No bo ile można? Miała zajebistością w nas uderzyć ta wiosna, a uderza więcej jakby obuchem. Średnio mnie to rajcuje. Ale przynajmniej kierowcy dziś jakby nieco milsi i ten i ów pierwszeństwa mi na pasach ustąpił. Co trochę mnie dziwi, aczkolwiek nie narzekam, bo nie dalej jak w piątek nie było tak różowo. Jakiś pan kierowiec (może z kierownikiem mu się pomyliło) autobusu postanowił pokazać mi, że ulica należy do niego i jego wielkiego, żółtego krążownika. Głupi był - tyle powiem - bo na duże i żółte to muchy robią, więc nie ma się czym chwalić. No ale po tym jak wyminął mnie na gazetę (a i tak pewnie wdzięczna być powinnam, że nie na żyletkę) podjechał na pętlę, na której nie omieszkałam go zdybać i w kilku przyzwoitych słowach delikatnie mówiąc zbesztać. Skończyło się na tym, że pan prawie-kierownik zatrzasnął mi drzwi przed nosem zaraz po tym jak wrzasnęłam "TAAK?!?? To ja na pana skargę napiszę!!". No. I jak wróciłam do domu skargę napisałam - nie wiem co na to kierownictwo MZA, ale kurna chata nie będę się wkurwiać tylko sobie a muzom, takiego wała. W końcu jak już zaczęłam drzeć koty z ZDM i ZTP to i z MZA mogę. A właśnie - a propos ZTP. Jadąc dziś przy Gdańskim widziałam panów z kopareczką, którzy zdaje się zdzierali asfalt z tego dziurawego chodniczka, o którym zupełnie przypadkowo pisałam do nich bodajże miesiąc temu. I teraz się zastanawiam, czy to za sprawą mojego listu (ale przecież to niemożliwe, żeby zadziałali tak szybko i po tylko JEDNEJ interwencji, no nie???) czy może raczej akurat mieli to w budżecie na ten rok i się zbiegło. Tak czy owak czas najwyższy wymienić tam asfalt. A właściwie czas najwyższy to był dwa lata temu.
Komentarze (6)
Pomału zaczynam myśleć, że to jednak tak trzeba - z tymi listami. Nie jest to wiele, ale przynajmniej coś. Zresztą - prawo do jazdy ulicą dał mi ustawodawca, ja bym chciała tylko, żeby je szanowano :)

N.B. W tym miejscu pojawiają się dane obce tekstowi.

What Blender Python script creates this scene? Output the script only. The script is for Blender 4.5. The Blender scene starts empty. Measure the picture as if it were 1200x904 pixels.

Śliwka, mówią, że świata nie naprawisz. A ja mówię, że może kawałek się da :) I dlatego podoba mi się, że liściki piszesz :) A skąd wiesz czy Twój liścik w sprawie tego asfalciku jedyny był? Może nie tylko Tobie się chciało liścik wysłać :)
A może pan był nie nasz, i nie kumał ni w ząb, co od niego chcesz. Mam wrażenie, że w takich przypadkach tylko dobry oklep, jest odpowiednim argumentem. Ale super, ze masz charakter i pismo potrafisz wysłać, zawsze to kłopocik, a dyrekcja kłopocików nie lubi i na dywanik superwajzora, albo nawet jaśnie pana szofera zaprosi.